Barish elects to have his memories of his ex-girlfriend erased (after he learns that she did the same). The film plays out during the procedure as he struggles to undo his decision by reliving various memories with his ex. Many critics and viewers found the movie to be poignant, well-written, and well-acted. Carrey discussed his feelings on the part in a 2019 interview:

It wasn’t about memory. It was about being erased. It was a different perspective on it. It was about how it would feel to be erased. That was the strongest pull for me. That’s a heavy feeling. That’s what hit me with the script. When he finds out that she’s erased him, it’s just a brutal thing to hit probably anybody’s ego, but a male ego especially.

I loved the idea that the memories went in reverse. There were so many things that made it different than your normal losing-your-memory movie.

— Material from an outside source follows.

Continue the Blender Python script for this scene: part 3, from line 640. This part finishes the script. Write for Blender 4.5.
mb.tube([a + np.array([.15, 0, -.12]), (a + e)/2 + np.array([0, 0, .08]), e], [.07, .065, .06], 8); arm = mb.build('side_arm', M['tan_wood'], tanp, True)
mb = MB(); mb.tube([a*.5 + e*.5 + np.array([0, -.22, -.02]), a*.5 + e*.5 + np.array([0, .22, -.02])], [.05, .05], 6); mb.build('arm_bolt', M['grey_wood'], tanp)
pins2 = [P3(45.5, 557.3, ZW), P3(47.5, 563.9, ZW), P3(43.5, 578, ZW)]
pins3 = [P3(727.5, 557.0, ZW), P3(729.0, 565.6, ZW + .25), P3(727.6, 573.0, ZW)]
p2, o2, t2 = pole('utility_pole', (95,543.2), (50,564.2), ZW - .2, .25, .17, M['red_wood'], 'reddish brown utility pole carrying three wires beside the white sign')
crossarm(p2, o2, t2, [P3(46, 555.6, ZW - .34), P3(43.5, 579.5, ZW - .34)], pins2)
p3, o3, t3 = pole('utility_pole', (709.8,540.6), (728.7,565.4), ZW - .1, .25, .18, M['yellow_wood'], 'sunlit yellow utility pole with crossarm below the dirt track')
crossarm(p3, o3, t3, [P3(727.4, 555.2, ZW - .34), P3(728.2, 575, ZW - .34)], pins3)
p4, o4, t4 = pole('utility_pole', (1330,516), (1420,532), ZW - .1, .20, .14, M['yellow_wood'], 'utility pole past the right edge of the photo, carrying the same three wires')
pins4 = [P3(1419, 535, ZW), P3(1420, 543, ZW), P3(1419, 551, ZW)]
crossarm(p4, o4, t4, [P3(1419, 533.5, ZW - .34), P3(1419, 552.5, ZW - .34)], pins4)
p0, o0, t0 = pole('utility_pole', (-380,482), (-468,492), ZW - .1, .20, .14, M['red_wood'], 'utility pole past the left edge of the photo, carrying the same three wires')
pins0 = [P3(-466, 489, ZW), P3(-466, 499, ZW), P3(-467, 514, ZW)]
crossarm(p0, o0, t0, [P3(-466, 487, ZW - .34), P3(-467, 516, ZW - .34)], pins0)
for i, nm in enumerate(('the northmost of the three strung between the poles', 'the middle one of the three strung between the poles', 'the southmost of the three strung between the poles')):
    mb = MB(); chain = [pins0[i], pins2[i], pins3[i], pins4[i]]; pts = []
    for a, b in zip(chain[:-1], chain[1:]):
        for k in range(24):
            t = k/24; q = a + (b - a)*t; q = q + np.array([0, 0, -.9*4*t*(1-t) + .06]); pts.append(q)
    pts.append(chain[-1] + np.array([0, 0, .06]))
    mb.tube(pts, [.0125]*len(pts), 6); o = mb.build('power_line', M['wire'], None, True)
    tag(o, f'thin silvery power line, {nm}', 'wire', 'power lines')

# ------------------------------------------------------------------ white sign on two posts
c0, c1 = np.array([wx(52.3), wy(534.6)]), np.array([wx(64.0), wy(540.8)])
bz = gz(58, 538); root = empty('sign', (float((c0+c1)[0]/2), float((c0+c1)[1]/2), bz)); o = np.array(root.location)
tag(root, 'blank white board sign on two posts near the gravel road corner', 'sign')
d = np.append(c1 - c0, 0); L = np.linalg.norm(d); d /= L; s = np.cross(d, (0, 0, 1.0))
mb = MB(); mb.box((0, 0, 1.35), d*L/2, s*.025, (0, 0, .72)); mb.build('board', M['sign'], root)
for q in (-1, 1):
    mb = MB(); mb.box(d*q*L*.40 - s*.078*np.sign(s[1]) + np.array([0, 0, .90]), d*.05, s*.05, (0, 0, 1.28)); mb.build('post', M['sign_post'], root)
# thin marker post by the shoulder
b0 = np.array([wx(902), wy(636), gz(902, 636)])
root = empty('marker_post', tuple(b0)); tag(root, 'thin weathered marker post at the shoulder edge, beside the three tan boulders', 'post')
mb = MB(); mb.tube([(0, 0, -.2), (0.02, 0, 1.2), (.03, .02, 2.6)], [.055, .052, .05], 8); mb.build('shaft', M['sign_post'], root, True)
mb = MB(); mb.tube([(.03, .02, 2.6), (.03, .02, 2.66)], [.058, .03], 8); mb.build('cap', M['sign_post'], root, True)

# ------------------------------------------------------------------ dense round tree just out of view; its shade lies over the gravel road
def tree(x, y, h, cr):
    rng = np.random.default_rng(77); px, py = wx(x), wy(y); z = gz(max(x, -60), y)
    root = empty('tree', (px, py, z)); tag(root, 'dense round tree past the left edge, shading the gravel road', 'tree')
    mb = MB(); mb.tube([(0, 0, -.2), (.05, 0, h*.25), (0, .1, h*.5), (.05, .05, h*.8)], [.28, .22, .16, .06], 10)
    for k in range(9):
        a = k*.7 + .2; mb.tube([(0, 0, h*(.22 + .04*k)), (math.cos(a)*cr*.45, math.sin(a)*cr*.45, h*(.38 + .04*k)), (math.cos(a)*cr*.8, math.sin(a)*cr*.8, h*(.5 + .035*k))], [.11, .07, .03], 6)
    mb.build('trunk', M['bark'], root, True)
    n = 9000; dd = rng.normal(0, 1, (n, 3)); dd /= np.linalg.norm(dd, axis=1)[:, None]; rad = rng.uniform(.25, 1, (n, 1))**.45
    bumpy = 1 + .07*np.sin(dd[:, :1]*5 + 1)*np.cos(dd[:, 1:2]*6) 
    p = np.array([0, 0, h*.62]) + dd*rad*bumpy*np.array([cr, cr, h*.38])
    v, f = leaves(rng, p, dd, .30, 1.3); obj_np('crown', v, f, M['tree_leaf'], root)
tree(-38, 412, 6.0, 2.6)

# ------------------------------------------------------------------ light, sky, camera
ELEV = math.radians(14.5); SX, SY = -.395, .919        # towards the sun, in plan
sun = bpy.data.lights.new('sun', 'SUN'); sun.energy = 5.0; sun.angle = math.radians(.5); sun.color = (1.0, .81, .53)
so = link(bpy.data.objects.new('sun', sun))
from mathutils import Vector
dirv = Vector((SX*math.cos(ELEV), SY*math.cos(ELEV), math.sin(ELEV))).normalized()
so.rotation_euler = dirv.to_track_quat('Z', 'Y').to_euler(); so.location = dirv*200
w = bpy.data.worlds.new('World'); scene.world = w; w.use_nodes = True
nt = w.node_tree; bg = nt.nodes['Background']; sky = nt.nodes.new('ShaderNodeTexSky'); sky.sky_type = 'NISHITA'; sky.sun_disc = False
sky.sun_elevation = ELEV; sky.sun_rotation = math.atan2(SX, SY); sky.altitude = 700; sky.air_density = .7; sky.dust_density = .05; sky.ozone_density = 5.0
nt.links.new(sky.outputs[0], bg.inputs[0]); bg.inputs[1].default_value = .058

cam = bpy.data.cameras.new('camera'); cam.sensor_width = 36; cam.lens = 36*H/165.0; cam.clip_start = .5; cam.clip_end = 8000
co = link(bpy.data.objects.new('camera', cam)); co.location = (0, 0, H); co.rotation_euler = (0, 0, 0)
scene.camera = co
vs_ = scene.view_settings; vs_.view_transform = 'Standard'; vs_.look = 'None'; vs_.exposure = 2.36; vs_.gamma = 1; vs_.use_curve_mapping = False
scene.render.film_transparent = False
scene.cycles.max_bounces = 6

I love the clunky, sci-fi aspect of this movie. It doesn’t take it over, it’s just a function within it. It’s interesting.

Carrey’s other 2004 role was as Count Olaf in Lemony Snicket’s A Series of Unfortunate Events. He offers a return to form as he hilariously chews the scenery (in a good way) in every moment he’s in-frame. That’s largely due to Olaf’s profession: he’s a stage actor, and Carrey clearly has fun with the role.

9. Adam Driver – ‘Marriage Story’ And ‘The Rise of Skywalker’ (2019)

Adam Driver - 'Marriage Story' And 'The Rise of Skywalker' (2019)

Whether you love or hate the Star Wars prequel trilogy, you’d be hard-pressed to call Adam Driver‘s Kylo Ren a purely bad character. He’s anything but, and much of that has to do with the intensity of Driver’s performance. He played Ren as a villain-turned-hero, and while it took three films to do so, it all comes to a head in 2019’s Star Wars: Episode IX – The Rise of Skywalker. Interestingly, Driver was initially apprehensive about taking the role, as he explained in a 2019 interview with Rolling Stone:

Just because people can remake something, or revisit a world, doesn’t necessarily mean they should. I’ve seen a lot of bigger-budget movies that sacrifice character and stories for spectacle, and I had no idea what it was going to look like or what the script was. But the first words out of J.J.’s [Abrams] mouth were about character and story. It was all really cool. And even then, you have doubts. Can I live up to that? I’m a fan of the movies. You don’t want to f*ck it up by any means. It seemed that because I was scared of it, maybe it was a good reason to do it.

That same year, he starred opposite Scarlett Johansson in Marriage Story, a film about a couple going through a bitter divorce. Driver is all over the place emotionally in his performance as Charlie Barber, and it’s intense. He proves his acting mettle in this role, which offered a bit more range than his final Star Wars performance.